--- Begin Supplied information ---

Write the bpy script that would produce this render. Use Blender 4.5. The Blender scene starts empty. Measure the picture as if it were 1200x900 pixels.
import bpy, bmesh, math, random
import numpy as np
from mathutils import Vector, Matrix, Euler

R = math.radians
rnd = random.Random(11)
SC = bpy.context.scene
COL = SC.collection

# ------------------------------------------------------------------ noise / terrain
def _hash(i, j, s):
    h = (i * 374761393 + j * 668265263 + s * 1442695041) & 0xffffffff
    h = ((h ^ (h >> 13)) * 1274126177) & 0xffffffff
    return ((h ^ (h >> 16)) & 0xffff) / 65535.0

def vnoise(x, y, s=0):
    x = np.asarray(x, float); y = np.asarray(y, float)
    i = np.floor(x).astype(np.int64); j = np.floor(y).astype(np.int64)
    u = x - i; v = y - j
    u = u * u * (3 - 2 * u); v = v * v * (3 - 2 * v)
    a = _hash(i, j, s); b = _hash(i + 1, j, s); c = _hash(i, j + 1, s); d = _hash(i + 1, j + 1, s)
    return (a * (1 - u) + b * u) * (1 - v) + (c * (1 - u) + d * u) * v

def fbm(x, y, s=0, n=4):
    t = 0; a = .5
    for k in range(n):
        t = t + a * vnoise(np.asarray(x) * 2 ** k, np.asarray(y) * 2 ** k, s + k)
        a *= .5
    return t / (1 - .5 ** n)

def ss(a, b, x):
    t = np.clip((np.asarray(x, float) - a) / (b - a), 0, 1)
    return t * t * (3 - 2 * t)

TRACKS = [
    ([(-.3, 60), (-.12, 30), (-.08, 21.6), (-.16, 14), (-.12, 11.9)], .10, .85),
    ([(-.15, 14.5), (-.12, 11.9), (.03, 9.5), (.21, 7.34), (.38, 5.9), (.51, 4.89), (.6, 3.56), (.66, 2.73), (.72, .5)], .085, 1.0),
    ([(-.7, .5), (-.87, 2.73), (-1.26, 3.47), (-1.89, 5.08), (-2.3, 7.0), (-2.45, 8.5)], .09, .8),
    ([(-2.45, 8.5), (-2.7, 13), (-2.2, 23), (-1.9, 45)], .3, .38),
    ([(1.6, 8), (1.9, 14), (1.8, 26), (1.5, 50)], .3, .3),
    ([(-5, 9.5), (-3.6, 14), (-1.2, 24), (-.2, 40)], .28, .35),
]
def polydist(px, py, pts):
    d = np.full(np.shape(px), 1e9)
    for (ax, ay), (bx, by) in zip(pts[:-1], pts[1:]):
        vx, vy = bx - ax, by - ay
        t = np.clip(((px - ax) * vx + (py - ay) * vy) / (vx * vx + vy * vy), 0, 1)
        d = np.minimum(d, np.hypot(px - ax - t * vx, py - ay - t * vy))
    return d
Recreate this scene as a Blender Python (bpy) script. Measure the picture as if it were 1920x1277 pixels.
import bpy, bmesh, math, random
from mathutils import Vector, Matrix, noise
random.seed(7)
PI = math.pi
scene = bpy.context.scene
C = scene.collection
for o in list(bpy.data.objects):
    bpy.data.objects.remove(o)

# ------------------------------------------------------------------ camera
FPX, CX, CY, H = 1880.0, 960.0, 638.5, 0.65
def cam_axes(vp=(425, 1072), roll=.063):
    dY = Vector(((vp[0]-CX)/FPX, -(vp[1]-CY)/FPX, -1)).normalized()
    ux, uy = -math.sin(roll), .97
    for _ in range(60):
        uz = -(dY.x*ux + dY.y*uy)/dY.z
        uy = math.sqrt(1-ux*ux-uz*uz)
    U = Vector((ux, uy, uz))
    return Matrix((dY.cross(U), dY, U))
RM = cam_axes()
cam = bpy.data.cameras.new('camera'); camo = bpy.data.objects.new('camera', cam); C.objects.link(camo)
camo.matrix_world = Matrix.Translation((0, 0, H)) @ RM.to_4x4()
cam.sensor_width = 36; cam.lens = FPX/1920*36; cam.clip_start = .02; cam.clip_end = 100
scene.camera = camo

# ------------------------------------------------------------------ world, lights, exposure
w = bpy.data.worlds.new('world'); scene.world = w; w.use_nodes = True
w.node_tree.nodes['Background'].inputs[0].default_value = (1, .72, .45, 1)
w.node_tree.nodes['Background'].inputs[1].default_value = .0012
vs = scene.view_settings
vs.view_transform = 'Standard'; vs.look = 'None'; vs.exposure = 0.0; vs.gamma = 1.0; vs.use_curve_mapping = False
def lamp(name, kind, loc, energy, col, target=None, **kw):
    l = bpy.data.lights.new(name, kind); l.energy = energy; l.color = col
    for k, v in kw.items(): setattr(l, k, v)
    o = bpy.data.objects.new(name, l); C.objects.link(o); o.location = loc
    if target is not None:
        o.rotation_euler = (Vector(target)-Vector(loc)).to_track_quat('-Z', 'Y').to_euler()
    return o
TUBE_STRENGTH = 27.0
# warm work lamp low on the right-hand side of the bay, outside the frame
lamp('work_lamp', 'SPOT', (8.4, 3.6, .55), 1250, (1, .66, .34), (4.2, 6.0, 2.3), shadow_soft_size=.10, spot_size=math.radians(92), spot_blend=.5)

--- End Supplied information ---

#### [Exercise details]
Beginning at the top of the data, extract each line through the line containing "return ((h ^" and return those lines exactly, with nothing added.

#### [Solution to this exercise]
Write the bpy script that would produce this render. Use Blender 4.5. The Blender scene starts empty. Measure the picture as if it were 1200x900 pixels.
import bpy, bmesh, math, random
import numpy as np
from mathutils import Vector, Matrix, Euler

R = math.radians
rnd = random.Random(11)
SC = bpy.context.scene
COL = SC.collection

# ------------------------------------------------------------------ noise / terrain
def _hash(i, j, s):
    h = (i * 374761393 + j * 668265263 + s * 1442695041) & 0xffffffff
    h = ((h ^ (h >> 13)) * 1274126177) & 0xffffffff
    return ((h ^ (h >> 16)) & 0xffff) / 65535.0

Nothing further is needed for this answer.